After having lived in Portugal down the street from one phenomenal Helen Scarf–whose similar use of the word “love” always seemed to bestow loveliness on the listener, a habit I’ve since tried to pick up– I was totally on to this nice accent. As BMA Lady fiddled with the cream and sugars, I smiled in her general direction.
Me: You’re from Yorkshire, right?
BMA Lady [with a look of happy surprise] Well, almost. I’m from Nottingham, the next county over. But you’re a lot closer than most. I usually get, “You’re from Australia, right?”
Me: [apologizing for all Americans] Oh, I’m really sorry.
BMA Lady: No no, it’s quite alright, love. I love Australia. Great country.

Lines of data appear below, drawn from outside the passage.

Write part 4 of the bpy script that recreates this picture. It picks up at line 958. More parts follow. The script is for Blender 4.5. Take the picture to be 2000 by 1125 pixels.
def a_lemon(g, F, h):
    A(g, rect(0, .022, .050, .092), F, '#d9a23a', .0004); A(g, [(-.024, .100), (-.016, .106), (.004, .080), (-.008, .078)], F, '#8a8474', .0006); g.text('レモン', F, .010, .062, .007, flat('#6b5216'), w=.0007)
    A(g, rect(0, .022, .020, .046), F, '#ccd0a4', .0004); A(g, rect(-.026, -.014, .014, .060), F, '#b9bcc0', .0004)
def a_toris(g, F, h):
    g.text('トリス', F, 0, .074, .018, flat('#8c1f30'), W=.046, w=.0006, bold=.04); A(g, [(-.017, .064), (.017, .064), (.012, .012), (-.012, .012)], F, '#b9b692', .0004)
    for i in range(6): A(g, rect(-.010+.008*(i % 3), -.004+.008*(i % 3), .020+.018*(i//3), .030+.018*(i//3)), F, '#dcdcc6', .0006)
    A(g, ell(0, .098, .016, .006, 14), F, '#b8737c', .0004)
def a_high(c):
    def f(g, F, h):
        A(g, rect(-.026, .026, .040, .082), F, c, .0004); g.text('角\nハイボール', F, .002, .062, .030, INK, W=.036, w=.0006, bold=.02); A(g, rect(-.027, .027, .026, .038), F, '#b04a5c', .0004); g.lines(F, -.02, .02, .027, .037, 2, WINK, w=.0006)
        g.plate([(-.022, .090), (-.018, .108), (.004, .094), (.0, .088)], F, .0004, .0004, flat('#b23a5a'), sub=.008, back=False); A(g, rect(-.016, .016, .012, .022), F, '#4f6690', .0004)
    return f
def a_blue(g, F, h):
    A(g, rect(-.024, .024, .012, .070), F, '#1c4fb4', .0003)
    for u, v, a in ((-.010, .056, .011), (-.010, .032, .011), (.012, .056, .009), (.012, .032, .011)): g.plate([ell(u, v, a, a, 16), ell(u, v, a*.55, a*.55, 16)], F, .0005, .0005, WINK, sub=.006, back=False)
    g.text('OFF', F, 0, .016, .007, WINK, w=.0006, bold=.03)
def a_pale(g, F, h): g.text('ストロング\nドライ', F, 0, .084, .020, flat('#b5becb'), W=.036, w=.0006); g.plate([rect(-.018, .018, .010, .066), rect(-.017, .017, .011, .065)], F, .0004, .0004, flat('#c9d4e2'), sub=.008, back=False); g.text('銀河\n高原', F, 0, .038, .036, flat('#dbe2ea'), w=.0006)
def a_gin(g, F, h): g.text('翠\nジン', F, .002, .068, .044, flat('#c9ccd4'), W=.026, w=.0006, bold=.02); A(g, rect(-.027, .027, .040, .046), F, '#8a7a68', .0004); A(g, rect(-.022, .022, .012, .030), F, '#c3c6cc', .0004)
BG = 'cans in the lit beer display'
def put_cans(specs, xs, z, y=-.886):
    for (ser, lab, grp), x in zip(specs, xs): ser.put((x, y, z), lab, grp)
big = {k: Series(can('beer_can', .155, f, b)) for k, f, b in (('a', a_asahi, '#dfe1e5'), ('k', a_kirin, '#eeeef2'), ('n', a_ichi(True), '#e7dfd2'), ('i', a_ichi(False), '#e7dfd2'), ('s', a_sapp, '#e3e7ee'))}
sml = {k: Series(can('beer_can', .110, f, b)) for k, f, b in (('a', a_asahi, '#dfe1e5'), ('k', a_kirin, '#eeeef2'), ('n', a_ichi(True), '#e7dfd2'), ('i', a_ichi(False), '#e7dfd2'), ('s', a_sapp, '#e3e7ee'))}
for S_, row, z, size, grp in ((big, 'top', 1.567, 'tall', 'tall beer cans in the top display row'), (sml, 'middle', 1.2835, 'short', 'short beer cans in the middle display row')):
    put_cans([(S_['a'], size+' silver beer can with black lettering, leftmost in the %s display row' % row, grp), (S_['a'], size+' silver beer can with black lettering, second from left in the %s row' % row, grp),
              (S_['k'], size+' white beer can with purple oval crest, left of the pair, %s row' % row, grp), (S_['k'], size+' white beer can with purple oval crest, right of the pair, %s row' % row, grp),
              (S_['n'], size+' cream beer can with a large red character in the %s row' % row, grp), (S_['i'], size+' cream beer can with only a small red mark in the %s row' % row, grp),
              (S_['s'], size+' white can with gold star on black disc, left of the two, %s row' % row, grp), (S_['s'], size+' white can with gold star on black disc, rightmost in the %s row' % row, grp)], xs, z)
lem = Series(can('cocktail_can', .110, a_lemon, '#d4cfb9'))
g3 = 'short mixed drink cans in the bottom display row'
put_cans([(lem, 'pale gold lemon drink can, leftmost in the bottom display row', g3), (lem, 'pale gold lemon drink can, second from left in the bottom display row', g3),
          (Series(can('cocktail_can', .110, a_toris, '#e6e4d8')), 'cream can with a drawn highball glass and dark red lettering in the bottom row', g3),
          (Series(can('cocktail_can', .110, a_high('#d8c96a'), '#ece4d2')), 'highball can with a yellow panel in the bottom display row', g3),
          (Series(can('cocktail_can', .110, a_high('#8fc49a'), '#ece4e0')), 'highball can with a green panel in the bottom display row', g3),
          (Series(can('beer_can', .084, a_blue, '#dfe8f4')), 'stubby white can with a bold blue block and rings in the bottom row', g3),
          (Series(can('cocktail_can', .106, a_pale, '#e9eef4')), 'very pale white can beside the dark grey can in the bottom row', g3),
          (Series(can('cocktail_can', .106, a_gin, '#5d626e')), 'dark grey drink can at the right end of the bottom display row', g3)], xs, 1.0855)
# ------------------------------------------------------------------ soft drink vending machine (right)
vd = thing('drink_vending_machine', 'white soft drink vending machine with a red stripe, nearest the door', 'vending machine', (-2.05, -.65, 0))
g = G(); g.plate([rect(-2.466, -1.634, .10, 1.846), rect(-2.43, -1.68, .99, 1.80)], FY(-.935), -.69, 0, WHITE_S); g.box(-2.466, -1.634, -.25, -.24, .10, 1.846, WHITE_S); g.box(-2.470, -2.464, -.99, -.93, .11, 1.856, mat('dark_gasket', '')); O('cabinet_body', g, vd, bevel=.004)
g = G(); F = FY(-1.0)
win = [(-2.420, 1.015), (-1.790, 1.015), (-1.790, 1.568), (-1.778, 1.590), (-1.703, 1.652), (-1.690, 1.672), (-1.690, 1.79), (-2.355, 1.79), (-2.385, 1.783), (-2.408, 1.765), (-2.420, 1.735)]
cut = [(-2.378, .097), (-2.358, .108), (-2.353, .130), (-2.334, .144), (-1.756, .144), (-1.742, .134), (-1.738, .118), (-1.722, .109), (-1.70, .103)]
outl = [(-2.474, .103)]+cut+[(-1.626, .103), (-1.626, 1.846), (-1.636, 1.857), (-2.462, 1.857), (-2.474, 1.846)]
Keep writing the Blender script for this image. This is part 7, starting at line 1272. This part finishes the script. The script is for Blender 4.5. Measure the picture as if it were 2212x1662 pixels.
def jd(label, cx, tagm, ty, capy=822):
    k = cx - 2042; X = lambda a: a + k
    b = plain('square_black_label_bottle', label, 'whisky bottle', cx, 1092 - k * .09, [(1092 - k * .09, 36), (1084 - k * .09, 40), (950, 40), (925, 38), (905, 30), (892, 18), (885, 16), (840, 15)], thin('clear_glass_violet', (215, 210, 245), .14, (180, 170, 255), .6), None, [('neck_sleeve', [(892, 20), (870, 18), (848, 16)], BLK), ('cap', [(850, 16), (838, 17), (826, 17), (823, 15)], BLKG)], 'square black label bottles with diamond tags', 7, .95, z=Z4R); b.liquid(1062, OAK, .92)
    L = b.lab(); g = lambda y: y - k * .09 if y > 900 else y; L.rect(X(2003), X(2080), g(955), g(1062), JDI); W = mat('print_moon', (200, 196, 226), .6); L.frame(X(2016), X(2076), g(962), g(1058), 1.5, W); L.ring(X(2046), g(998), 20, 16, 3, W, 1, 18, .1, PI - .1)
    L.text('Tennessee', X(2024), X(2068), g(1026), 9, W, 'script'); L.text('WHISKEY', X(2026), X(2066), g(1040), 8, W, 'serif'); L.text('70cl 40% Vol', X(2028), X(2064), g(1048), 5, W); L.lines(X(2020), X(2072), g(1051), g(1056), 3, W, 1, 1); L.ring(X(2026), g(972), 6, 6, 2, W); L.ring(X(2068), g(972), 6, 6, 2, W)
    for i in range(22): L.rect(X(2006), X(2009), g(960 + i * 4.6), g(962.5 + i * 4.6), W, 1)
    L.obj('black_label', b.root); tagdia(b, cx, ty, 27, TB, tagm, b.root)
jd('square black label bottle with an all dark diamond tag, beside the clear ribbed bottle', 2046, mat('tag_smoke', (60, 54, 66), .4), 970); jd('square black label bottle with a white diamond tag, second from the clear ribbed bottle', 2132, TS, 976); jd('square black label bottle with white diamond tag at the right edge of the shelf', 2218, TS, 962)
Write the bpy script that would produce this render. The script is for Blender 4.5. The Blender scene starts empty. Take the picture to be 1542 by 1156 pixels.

In other local news, one of our homeless friends stopped to celebrate with me that he found a room and is off the street. This is worth throwing a party over. I’ll have to make some streamers.
And this is pretty good news for those of us who drink at least three cups of java each day.
I wish I knew some fun british people! Hoorah for the home-ful homeless!
… and you know Colin’s famous quote after going to Sunday School at age 6 and letting me know that he didn’t want to return… Tina-from-the-great-English-north had led his class and he said to me, “My teacher doesn’t even speak English!” Brilliant!
And here’s another quote, this time from Marty. We’re in a small-ish town on the SE coast of England and we go into a shop. The shopkeeper, an almost Grandma age woman, gives Mart his change and says, “Thanks, luv.” We walk out together and Marty says, “Did she just call me love?”
I’ve actually stopped using ‘love’ myself, some people don’t take it the right way in England anymore. I have found ‘my dear’ a suitable replacement.
I’ve actually stopped using ‘love’ myself, some people don’t take it the right way in England anymore. I have found ‘my dear’ a suitable replacement.
You: apologizing for all Americans.
She: “It’s quite alright–I love Australia.”
me: awkwardly laughing in quiet library
Jenelle, thank you for your sweet birthday message. So nice. And I very much would like to go out with you next time you’re here. Maybe even at Elsie’s (and that place you are thinking of, too). Love you.
This post made me miss you and your people-loving self. I love you Nelly.